State Dept. Official Reportedly Fails to Persuade Israel Not to Retaliate

The second highest-ranking official of the U.S. State Department met twice over the weekend with Israeli Prime Minister Yitzhak Shamir, but apparently failed to persuade him not to retaliate in the event of an Iraqi attack.

Deputy Secretary of State Lawrence Eagleburger met with Shamir on Sunday night, after spending three hours with him the night before.

Eagleburger also met with Defense Minister Moshe Arens, who defended Israel’s right to respond militarily if it is attacked by Baghdad.

Eagleburger’s mission was initially kept under wraps. But Brent Scowcroft, President Bush’s national security adviser, confirmed in a television interview Sunday that the purpose was to persuade Israel to stay out of a possible war with Iraq.

But sentiment is running high among Cabinet ministers that Israel must retaliate if attacked.

“If Israel is attacked, we will reply,” Arens said Sunday, adding, “Israel will give the best possible account of itself if attacked.”

The defense minister spoke to reporters while visiting an air force base in northern Israel. He repeated his statement in English as if to make sure the Americans understand the position he was expressing.

Asked if the United States wanted Israel to refrain from hitting back if attacked, Arens referred the questioner to the Americans.

Shamir met with Eagleburger at the Prime Minister’s residence Saturday night with only two aides present. Yosef Ben-Aharon, director general of the Prime Minister’s Office, accompanied Shamir.
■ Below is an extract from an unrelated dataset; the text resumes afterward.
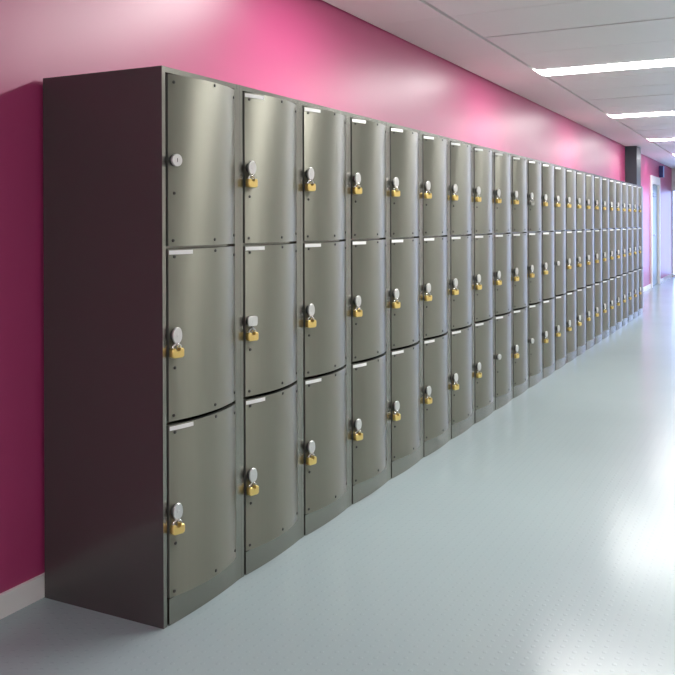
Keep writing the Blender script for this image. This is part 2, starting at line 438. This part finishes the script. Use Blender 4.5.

Eagleburger was accompanied by the U.S. ambassador to Israel, William Brown.

PRE-EMPTIVE STRIKE REJECTED

Shamir refused to discuss their talk with reporters until they “end with an agreed conclusion,” he said.

He said the nation could feel secure behind the Israel Defense Force, which is in a high state of preparedness.

The prime minister repeated that the government’s overriding consideration is “that the State of Israel not be harmed.”

Shamir told the Cabinet on Sunday that the defense of the nation was and would remain the responsibility of the government, but he imparted few details to the ministers.

An official communique said the Cabinet authorized a number of ministers to issue emergency regulations if required.

Likud ministers Ehud Olmert and Moshe Katsav told reporters after the meeting that Israel would respond if attacked. How, when and where will be for the government to decide, they said.

Katsav, who is transport minister, said the government decided against a pre-emptive strike against Iraq, because the United States indicated it would forestall an Iraqi attack on Israel.

But if the Iraqis do attack, it would mean the United States failed and Israel would respond, he said.